Exercise instructions: Starting at the line with "b = MB(); strip(b, s0, s1, prof, 1.6);" in it, reproduce each line below through the last one, exactly, and include nothing else.

The data:
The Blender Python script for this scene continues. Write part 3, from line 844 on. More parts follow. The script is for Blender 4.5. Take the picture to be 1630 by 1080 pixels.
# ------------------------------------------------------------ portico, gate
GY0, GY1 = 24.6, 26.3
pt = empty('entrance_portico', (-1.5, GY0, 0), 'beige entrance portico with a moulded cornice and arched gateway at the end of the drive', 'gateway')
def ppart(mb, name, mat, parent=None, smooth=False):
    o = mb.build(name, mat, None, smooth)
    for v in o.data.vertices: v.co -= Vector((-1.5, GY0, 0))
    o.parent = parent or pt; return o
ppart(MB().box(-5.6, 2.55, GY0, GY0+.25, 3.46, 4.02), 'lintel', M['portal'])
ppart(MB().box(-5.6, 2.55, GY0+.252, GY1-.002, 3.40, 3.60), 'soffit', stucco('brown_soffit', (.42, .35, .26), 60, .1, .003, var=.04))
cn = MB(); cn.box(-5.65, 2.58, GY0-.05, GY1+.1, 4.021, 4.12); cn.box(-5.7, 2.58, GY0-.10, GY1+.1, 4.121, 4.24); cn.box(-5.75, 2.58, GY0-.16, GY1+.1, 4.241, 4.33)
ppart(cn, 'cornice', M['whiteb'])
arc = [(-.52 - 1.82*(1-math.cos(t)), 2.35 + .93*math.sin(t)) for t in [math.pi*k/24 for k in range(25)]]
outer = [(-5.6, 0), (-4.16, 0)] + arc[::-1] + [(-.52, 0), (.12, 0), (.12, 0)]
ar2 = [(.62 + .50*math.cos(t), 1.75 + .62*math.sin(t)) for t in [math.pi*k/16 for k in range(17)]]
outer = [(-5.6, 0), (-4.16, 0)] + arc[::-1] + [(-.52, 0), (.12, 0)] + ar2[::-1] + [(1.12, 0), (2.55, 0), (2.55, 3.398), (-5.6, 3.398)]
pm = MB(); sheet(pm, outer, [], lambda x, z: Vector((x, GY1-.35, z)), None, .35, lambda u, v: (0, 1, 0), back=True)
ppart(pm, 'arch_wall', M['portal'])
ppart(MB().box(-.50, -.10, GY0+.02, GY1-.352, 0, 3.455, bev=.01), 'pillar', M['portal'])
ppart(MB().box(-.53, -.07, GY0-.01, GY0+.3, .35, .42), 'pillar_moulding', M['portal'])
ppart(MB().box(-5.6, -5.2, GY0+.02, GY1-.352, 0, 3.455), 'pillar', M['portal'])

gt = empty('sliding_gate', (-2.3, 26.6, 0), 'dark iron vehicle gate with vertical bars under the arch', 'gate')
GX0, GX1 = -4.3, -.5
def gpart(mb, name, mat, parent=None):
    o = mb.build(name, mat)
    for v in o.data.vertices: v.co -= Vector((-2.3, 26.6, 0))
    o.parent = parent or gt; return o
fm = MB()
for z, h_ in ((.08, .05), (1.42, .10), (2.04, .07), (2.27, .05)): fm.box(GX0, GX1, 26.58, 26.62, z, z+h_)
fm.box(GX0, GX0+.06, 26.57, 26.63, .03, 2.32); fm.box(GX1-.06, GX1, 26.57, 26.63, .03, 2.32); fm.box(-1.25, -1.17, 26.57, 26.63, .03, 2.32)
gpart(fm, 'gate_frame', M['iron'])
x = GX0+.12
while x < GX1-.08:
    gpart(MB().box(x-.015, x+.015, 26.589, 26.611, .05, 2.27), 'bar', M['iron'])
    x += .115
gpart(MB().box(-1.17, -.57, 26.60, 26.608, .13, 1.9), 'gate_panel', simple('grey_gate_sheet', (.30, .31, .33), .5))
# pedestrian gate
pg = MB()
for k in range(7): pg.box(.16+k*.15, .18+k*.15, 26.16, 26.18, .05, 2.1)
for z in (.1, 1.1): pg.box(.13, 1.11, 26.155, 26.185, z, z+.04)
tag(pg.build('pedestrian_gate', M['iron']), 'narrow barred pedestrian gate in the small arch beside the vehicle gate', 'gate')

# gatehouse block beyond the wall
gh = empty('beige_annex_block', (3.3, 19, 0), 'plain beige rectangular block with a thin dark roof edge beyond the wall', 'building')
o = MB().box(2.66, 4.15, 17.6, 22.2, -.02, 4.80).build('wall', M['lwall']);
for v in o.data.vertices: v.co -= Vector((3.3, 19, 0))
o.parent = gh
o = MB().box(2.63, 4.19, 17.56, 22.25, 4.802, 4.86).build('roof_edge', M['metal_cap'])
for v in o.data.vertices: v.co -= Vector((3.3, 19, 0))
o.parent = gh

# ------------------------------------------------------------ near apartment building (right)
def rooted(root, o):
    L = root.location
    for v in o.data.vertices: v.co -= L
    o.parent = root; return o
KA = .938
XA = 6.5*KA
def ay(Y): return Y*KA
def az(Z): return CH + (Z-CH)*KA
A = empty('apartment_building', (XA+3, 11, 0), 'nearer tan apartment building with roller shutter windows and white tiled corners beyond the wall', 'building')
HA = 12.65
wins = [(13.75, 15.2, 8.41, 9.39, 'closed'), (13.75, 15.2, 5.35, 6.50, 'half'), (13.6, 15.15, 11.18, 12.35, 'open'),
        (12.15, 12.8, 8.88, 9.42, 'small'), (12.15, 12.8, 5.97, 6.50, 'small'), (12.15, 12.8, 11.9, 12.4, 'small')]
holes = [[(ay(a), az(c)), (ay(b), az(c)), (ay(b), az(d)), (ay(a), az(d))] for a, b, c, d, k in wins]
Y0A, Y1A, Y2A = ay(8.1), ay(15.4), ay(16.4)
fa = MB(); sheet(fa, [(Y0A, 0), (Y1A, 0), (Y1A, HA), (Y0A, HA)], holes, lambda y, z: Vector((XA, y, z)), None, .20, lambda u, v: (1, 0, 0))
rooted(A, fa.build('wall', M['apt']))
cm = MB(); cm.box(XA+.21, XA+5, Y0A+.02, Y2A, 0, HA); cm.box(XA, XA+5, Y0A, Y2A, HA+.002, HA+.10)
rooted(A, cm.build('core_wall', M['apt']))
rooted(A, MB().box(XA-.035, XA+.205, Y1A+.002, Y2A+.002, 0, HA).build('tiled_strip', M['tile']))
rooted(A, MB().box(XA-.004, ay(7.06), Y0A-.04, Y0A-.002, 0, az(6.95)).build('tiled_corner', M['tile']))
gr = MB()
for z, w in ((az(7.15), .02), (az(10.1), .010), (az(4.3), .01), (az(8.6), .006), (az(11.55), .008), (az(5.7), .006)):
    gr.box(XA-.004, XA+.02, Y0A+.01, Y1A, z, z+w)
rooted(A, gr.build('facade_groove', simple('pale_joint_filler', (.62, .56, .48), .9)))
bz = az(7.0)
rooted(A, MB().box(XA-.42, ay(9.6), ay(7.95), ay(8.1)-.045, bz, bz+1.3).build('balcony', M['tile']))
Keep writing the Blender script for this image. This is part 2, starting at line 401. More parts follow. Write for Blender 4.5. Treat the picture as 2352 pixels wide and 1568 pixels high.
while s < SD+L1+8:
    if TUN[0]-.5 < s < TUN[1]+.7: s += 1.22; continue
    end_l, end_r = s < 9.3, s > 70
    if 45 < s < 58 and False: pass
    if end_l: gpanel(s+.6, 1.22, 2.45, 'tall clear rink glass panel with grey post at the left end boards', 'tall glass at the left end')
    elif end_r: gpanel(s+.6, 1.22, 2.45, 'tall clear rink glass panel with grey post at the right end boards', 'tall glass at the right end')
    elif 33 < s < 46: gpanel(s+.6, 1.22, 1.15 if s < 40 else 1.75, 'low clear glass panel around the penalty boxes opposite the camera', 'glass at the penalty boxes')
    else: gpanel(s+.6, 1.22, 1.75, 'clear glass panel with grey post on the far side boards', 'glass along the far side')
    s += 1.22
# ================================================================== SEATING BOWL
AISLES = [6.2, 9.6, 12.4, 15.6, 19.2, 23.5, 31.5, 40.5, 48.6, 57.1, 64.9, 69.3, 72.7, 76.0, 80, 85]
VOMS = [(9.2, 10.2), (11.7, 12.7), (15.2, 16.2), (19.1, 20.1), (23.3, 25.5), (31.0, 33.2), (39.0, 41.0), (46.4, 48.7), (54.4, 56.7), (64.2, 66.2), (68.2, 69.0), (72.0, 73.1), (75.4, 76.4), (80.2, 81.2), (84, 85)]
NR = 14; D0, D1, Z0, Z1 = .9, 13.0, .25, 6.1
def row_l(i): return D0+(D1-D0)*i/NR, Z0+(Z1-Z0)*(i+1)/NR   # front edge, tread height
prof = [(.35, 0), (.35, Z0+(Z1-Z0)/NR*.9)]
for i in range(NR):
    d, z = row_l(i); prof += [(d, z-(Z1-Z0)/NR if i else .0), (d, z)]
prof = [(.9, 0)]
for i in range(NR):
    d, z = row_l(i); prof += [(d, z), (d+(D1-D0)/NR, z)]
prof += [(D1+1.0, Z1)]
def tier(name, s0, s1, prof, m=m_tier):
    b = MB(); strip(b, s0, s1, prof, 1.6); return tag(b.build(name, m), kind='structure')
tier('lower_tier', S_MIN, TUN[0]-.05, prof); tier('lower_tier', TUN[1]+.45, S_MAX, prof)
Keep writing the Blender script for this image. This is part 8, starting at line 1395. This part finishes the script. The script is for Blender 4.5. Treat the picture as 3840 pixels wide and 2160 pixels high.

Expected answer:
    b = MB(); strip(b, s0, s1, prof, 1.6); return tag(b.build(name, m), kind='structure')
tier('lower_tier', S_MIN, TUN[0]-.05, prof); tier('lower_tier', TUN[1]+.45, S_MAX, prof)
Keep writing the Blender script for this image. This is part 8, starting at line 1395. This part finishes the script. The script is for Blender 4.5. Treat the picture as 3840 pixels wide and 2160 pixels high.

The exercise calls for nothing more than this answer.